**Collected material**
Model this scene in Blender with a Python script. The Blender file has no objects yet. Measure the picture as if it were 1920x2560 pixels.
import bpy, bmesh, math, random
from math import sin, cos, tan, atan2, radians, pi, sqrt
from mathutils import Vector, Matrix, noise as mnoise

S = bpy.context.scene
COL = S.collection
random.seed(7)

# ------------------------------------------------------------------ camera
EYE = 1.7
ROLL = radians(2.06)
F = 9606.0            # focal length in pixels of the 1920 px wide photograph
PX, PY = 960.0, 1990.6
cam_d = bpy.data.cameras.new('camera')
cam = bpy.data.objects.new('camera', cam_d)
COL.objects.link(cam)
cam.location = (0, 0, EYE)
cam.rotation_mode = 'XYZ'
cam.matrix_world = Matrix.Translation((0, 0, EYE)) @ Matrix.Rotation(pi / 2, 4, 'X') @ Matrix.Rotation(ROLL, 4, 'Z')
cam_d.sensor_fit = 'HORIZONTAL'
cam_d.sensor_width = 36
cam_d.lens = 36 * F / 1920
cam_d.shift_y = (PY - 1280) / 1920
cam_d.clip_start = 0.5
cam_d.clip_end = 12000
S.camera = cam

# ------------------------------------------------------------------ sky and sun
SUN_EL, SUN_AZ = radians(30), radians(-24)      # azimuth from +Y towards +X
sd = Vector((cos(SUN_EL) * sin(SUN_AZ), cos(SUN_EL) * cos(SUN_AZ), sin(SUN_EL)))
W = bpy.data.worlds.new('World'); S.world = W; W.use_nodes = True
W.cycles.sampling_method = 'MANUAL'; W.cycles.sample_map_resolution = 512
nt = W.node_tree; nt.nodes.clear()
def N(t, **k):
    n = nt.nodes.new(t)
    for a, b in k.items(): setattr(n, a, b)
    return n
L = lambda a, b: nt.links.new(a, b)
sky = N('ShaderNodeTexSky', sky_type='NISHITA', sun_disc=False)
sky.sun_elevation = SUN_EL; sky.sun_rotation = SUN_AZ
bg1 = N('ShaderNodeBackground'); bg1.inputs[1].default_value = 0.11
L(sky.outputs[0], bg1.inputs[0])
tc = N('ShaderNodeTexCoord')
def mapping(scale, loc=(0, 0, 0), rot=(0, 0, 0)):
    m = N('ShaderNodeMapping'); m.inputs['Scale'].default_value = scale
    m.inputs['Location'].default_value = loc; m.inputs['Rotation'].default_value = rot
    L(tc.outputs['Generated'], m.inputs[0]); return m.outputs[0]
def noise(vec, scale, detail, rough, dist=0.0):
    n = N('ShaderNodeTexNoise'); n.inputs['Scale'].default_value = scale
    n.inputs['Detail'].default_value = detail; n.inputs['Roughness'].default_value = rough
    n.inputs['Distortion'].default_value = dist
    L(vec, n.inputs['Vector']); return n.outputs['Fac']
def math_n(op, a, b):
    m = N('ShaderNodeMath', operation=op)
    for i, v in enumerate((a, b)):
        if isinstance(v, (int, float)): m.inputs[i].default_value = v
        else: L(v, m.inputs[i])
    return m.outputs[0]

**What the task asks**
Quote verbatim the opening lines of the listing above, ending with the line where "random.seed(7)" appears; include both endpoints and nothing more.

**Exercise answer**
Model this scene in Blender with a Python script. The Blender file has no objects yet. Measure the picture as if it were 1920x2560 pixels.
import bpy, bmesh, math, random
from math import sin, cos, tan, atan2, radians, pi, sqrt
from mathutils import Vector, Matrix, noise as mnoise

S = bpy.context.scene
COL = S.collection
random.seed(7)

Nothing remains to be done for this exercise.